New international criminal court becomes reality

 

The dream of creating a permanent court to try the world's most heinous crimes became a reality today, hailed by many as a landmark human rights achievement but rejected by the United States.

Ireland was among 10 nations that brought the total number to ratify a Rome treaty establishing the International Criminal Court to 66 ' six more than needed to bring the treaty into force on July 1st.

Ireland deposited its papers at the same time as nine other nations - Bosnia, Bulgaria, Cambodia, Congo, Jordan, Mongolia, Niger, Romania and Slovakia - so the honour of being the 60th state does not go only to one country.

"The required number of 60 ratifications for the entry into force of the Rome statute has been reached," said chief UN legal counsel Mr Hans Corell to sustained applause. "A page in the history of humankind is being turned."

The tribunal is expected to go into operation next year in The Hague, Netherlands, a belated effort to fulfil the promise of the Nuremberg trials 56 years ago, when Nazi leaders were prosecuted for new categories of war crimes against humanity.

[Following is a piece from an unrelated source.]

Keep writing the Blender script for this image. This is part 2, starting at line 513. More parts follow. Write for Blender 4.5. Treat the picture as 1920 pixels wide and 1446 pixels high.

The new tribunal has jurisdiction only when countries are unwilling or unable to prosecute individuals for the world's most serious atrocities: genocide, crimes against humanity, war crimes and other gross human-rights abuses.

Cases can be referred by a country that has ratified the treaty, the UN Security Council or the tribunal's prosecutor after approval from three judges. But the court is not retroactive and cannot probe crimes committed before July 1st.

In a rebuff to its European allies, a major force behind the court, the Bush administration rejected the entire concept of a permanent international war crimes tribunal.

And it is considering withdrawing former President Bill Clinton's signature from the Rome treaty, even though President Clinton did not submit it to Congress for ratification, fearing US soldiers abroad would be subjected to frivolous prosecutions.